Semua transaksi koperasi diwajibkan tercatat secara digital dan terhubung dengan sistem pemantauan pemerintah. Ini adalah langkah penting untuk menghindari penyimpangan yang sering terjadi pada koperasi konvensional di masa lalu.
Dari Mana Modalnya? Pinjaman Bank BUMN Rp 3-5 Miliar Per Koperasi
Program ini juga didukung dengan dana besar. Setiap koperasi mendapat modal pinjaman dari bank-bank BUMN (anggota Himbara seperti BRI, Mandiri, dan BNI) sebesar Rp 3 hingga 5 miliar. Artinya, total dana yang digelontorkan untuk program ini bisa mencapai Rp 240 hingga 400 triliun.
Namun penting dicatat, ini bukan hibah. Pinjaman tersebut harus dikembalikan dalam jangka waktu tertentu, meski bunga yang dikenakan ringan. Skema ini membuka ruang besar bagi pertumbuhan ekonomi desa, namun juga menyimpan potensi risiko yang tidak kecil.
Risiko yang Mengintai: Gagal Bayar, Korupsi, dan Ketimpangan
Sejumlah pihak mengingatkan bahwa program ini juga membawa tantangan serius. Ombudsman RI memperingatkan bahwa dana yang sangat besar, ditambah dengan kualitas SDM yang belum merata di desa, bisa membuka ruang penyimpangan dan korupsi.
“Perputaran uang di desa sangat besar. Tapi ruang pengawasan masih longgar. Ini bisa membuka celah penyalahgunaan,” kata Dadan Suharmawijaya, anggota Ombudsman RI.
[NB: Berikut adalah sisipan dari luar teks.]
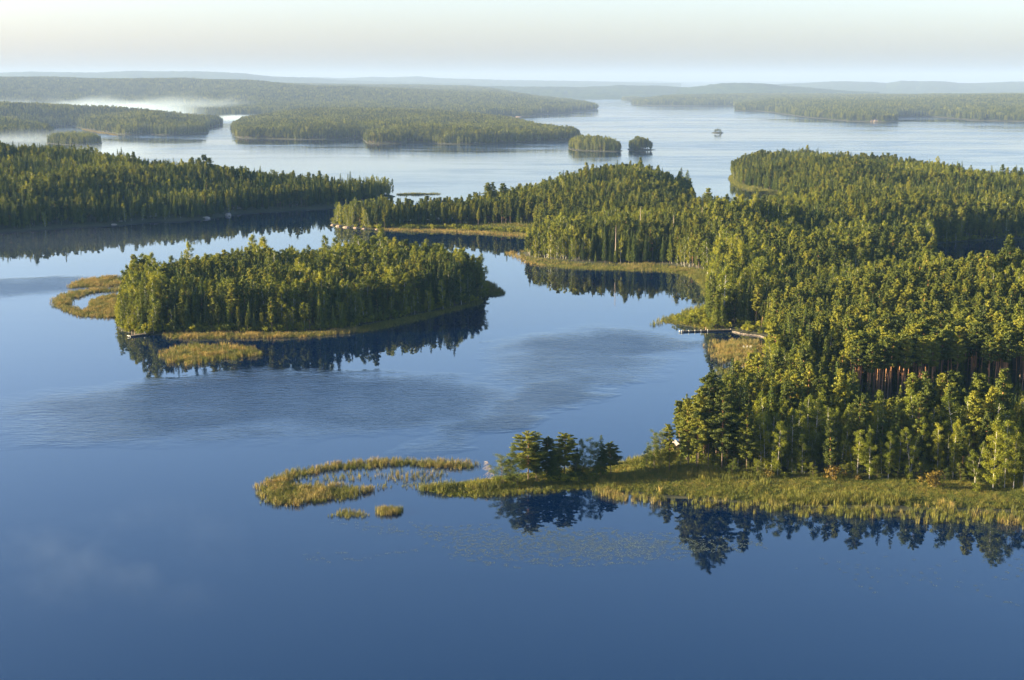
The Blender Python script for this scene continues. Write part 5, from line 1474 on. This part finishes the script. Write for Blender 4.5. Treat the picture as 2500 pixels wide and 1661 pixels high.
# boathouse half hidden behind the layered pine
def boathouse():
    X, Y = ground(1654, 1102, .8)
    e = empty('boathouse', (X, Y, .6), 'pale-roofed boathouse with tan plank walls half hidden by pines', 'boathouse', rz=math.radians(12))
    mb = MB()
    Wd, Dp, Hh = 3.6, 4.2, 2.1
    for s in (-1, 1): mb.box((s * Wd / 2, 0, Hh / 2), (.12, Dp, Hh))
    mb.box((0, -Dp / 2 + .06, Hh / 2), (Wd - .13, .12, Hh)); mb.box((0, Dp / 2 - .06, Hh / 2), (Wd - .13, .12, Hh))
    V = [(-Wd / 2, -Dp / 2 + .02, Hh), (Wd / 2, -Dp / 2 + .02, Hh), (0, -Dp / 2 + .02, Hh + .9), (-Wd / 2, Dp / 2 - .02, Hh), (Wd / 2, Dp / 2 - .02, Hh), (0, Dp / 2 - .02, Hh + .9)]
    mb.add(V, [(0, 1, 2), (3, 5, 4)])
    mb.build('wall', M['tan_timber'], e)
    for k in range(int(Wd / .2)):
        mb = MB(); mb.box((-Wd / 2 + .12 + k * .2, -Dp / 2 - .012, Hh / 2), (.17, .024, Hh - .06)); mb.build('plank', M['tan_timber'], e)
    rf = MB()
    for s in (-1, 1):
        V = [(s * (Wd / 2 + .3), -Dp / 2 - .3, Hh - .12), (s * (Wd / 2 + .3), Dp / 2 + .3, Hh - .12), (0, Dp / 2 + .3, Hh + .98), (0, -Dp / 2 - .3, Hh + .98)]
        V += [(x, y, z + .09) for x, y, z in V]
        rf.add(V, [(0, 1, 2), (0, 2, 3), (4, 6, 5), (4, 7, 6), (0, 4, 5), (0, 5, 1), (0, 3, 7), (0, 7, 4), (1, 5, 6), (1, 6, 2), (2, 6, 7), (2, 7, 3)])
    rf.build('roof', M['roof'], e)
    mb = MB(); mb.box((.5, -Dp / 2 - .045, .95), (.95, .05, 1.85)); d = mb.build('door', M['white_paint'], e)
    mb = MB(); mb.box((.85, -Dp / 2 - .09, .95), (.04, .04, .16)); mb.build('handle', M['dark_timber'], d)
    mb = MB(); mb.box((-.9, -Dp / 2 - .04, 1.3), (.75, .04, .65)); wd = mb.build('window', M['white_paint'], e)
    mb = MB(); mb.box((-.9, -Dp / 2 - .068, 1.3), (.6, .015, .5)); mb.build('pane', M['glass'], wd)
boathouse()

# pale beacon by the water, far left
X, Y = ground(301, 325)
e = empty('beacon', (X, Y, 1.0), 'small white beacon tower with reddish cap at the dark shore on the left', 'beacon')
mb = MB(); mb.rock((0, 0, 0), (7, 5, 3), 77); mb.build('rock_base', M['granite'], e)
mb = MB(); mb.tube([(0, 0, 1), (0, 0, 2.5)], [1.5, 1.4], 8); mb.build('plinth', M['dark_timber'], e)
mb = MB(); mb.tube([(0, 0, 2.5), (0, 0, 9.0)], [1.25, .95], 8); mb.build('tower', M['white_paint'], e)
mb = MB(); mb.tube([(0, 0, 9.0), (0, 0, 9.9), (0, 0, 10.8)], [1.15, 1.1, .1], 8); mb.build('cap', M['red_paint'], e)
Selain itu, risiko kegagalan membayar cicilan pinjaman juga menjadi kekhawatiran utama. Jika ratusan atau bahkan ribuan koperasi gagal membayar, bukan hanya koperasi yang terdampak, tetapi juga bank pelat merah dan bahkan fiskal negara.
Riset Celios: Ada Kekhawatiran dari Desa
Riset dari Center of Economic and Law Studies (Celios) menguatkan kekhawatiran publik. Hasil survei mereka menunjukkan:
65% perangkat desa menilai program ini rawan korupsi
76% menolak skema pinjaman dengan Dana Desa sebagai jaminan
30% khawatir program ini akan menggeser peran penting BUMDes
Ada pula ketakutan bahwa koperasi ini bisa menjadi alat rente politik atau dominasi elite lokal. Jika tidak dikelola secara benar, niat baik bisa berujung pada ketimpangan baru.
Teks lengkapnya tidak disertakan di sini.